Aside from cooperation in terms of justice and peace, working together on other public issues, including increasing daily contacts or interactions, is also essential because it helps bridge both religions together and helps reduce any misunderstanding, which may be a source of hostility, between them. Due to limited contacts or interactions, religious people of different religions learn about one another largely through the mass media or even the grapevine. As such, things may be distorted or added, contributing to misunderstanding.

Increased interactions between people of different religions may be facilitated by regular meetings or by collective activities such as trips to important religious sites, celebrations of religious days, cultural exchanges (e.g., the arts and music), social work, and even organizing sports events—keeping in mind the traditions and practices of participating religious communities in mind.
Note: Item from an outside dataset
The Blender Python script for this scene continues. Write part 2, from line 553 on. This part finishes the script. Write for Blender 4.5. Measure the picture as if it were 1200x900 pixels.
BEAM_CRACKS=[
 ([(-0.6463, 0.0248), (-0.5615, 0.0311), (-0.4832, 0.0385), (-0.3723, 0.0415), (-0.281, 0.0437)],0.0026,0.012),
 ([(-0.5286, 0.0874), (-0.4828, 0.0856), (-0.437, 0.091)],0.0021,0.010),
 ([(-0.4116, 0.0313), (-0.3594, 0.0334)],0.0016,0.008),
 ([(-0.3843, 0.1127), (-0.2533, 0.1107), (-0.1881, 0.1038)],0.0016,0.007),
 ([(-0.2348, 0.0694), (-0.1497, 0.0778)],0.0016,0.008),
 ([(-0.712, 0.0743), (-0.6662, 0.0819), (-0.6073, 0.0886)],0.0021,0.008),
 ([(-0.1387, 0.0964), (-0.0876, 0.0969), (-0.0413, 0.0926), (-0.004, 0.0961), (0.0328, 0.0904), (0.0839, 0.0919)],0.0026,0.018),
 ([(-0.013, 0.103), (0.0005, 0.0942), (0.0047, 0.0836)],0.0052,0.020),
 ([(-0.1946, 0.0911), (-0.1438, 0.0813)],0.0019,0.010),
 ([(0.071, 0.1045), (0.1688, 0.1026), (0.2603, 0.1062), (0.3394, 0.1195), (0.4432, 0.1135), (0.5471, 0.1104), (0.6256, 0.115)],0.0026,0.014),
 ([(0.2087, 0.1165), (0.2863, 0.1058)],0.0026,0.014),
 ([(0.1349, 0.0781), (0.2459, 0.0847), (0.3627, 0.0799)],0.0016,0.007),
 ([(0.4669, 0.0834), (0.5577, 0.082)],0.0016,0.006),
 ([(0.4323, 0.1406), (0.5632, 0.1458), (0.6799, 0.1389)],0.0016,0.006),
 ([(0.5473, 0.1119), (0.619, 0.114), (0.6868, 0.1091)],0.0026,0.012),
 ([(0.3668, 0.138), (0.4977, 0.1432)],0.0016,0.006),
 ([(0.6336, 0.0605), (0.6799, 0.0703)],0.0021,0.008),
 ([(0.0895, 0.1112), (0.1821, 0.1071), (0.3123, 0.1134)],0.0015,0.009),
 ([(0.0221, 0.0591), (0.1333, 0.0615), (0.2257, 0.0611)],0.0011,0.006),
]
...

More challenging, however, is the willingness to learn from and about one another, particularly concerning religious teachings, beliefs, and practices. As a Buddhist, I think we can learn a lot from Muslim people, especially about cultivating a sense of justice and developing strong communities through religion; that is, binding ‘worldly’ and religious communities together. At the same time I feel that Muslims can also benefit from Buddhism. They may find Buddhist teachings on compassion, tolerance, interdependence of all sentient beings, and the Dependent Origination useful.

Through open and continuous dialogues, I believe there will be improved understanding between Buddhists and Muslims. We will find that a lot of the differences between us have been exaggerated by a great magnitude, and that the differences between us serve as no legitimate reason to divide us into “us” and “them”.

The road to justice and peace will be blocked as long as we cannot see through “the brands” that we and others ‘wear’, as long as we cannot appreciate the human ties that closely link us all together. Therefore, we should all treat each other as brothers and sisters. Wouldn’t this enable us to make our religious duties, which are geared toward the highest ideals, more complete?